Outraged by rising water pollution in their state, Florida environmental groups are pushing to make protection of the state’s water resources a priority in the 2014 legislative session, which begins on March 4.

In the past year alone, record numbers of dolphins, manatees and pelicans have died in the Indian River Lagoon. Investigations placed the blame on pollution from a 146% artificial expansion of the lagoon’s watershed and rapid coastal development.

In the same period, heavy rains have increased the water level in Lake Okeechobee, forcing the U.S. Army Corps of Engineers to release several flows into the St. Lucie and Caloosahatchee rivers.

The polluted water has caused large algae blooms in the estuaries of both rivers, resulting in severe environmental damage.

Rallies were held in 16 cities throughout the waterlogged state in late January to launch the Floridians’ Clean Water Declaration Campaign, an effort to gather 100,000 signatures to support the online Clean Water Declaration.

The principal goals of the declaration are “to stop pollution at its source and to promote water conservation,” says Lisa Rinaman, St. Johns Riverkeeper, Jacksonville.

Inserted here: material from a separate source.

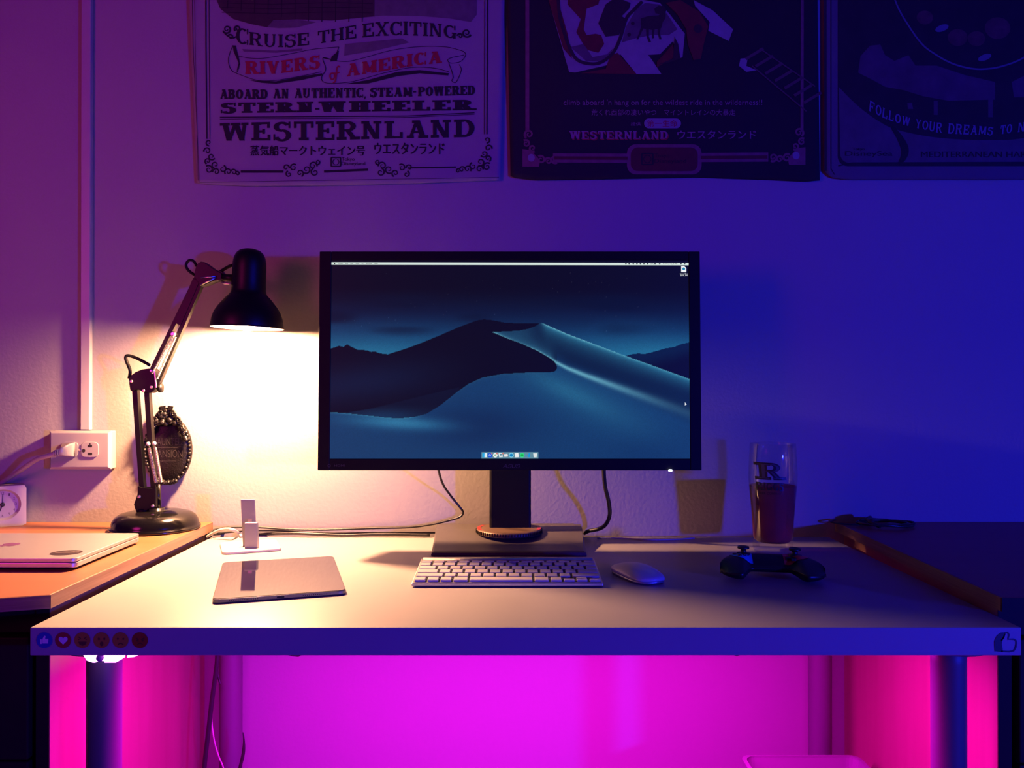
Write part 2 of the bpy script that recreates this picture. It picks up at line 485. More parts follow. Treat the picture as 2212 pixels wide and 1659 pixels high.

As the environmental groups rallied, Gov. Rick Scott (R) announced his 2014 budget would include $55 million in funding for water quantity and quality protection for Florida springs, including reduction of nutrient impacts and alternative water-supply development.

Environmentalists say the program does not target the root problem. “We’re using water faster than it can be replenished,” says Rinaman. “We’re not living within our means.” Instead of the alternative supplies and water treatment in Scott’s program, she would prefer to see efforts concentrated on reducing wasteful irrigation and fertilizer use and upgrading leaking septic systems.

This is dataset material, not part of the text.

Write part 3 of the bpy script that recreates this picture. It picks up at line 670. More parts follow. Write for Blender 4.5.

Since 2011, when Scott took office, Florida has adopted nine Basin Management Action Plans (BMAP) to restore waters by reducing pollutant loadings, says Patrick Gillespie, press secretary for the Dept. of Environmental Protection. “That’s been our focus, to restore water bodies.”

But environmentalists are not satisfied with that strategy. BMAPs “don’t have any teeth in them,” says Drew Martin, a Sierra Club leader. They are “mostly voluntary,” he says.

Several measures to improve water quality are in bills currently scheduled to be filed when the Legislature resumes its work on March 4, says David Cullen, Sierra Club lobbyist.

One bill would make mandatory the best management practices for agricultural producers. Another bill would require septic systems to be connected to the central sewer or upgraded at no cost to the property owner.

A third bill proposes to require wastewater-treatment facilities to achieve the standards for advanced water treatment, and a fourth bill proposes to require, as a minimum, all local authorities to adopt a model ordinance for residential fertilizer use.